An international team of astronomers yesterday unveiled the first image of a supermassive black hole at the centre of our own Milky Way galaxy -- a cosmic body known as Sagittarius A*.

The image -- produced by a global team of scientists known as the Event Horizon Telescope (EHT) Collaboration -- is the first, direct visual confirmation of the presence of this invisible object, and comes three years after the very first image of a black hole from a distant galaxy.

"It's very exciting to show you today this best-ever image" of Sagittarius A*, EHT project director Huib van Langevelde told a press conference in Garching, Germany.

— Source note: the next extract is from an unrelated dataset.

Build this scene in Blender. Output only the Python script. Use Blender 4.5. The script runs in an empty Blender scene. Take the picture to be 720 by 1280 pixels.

Black holes are regions of space where the pull of gravity is so intense that nothing can escape, including light.

The image thus depicts not the black hole itself, because it is completely dark, but the glowing gas that encircles the phenomenon -- which is four million times more massive than our Sun -- in a bright ring of bending light.

"These unprecedented observations have greatly improved our understanding of what happens at the very centre of our galaxy," said EHT project scientist Geoffrey Bower, of Taiwan's Academia Sinica.

Bower also said in a statement provided by the French National Centre for Scientific Research (CNRS) that the observations had offered "new insights on how these giant black holes interact with their surroundings".

The results are published in The Astrophysical Journal Letters.

Sagittarius A* -- abbreviated to Sgr A*, which is pronounced "sadge-ay-star" -- owes its name to its detection in the direction of the constellation Sagittarius.

Its existence has been assumed since 1974, with the detection of an unusual radio source at the centre of the galaxy.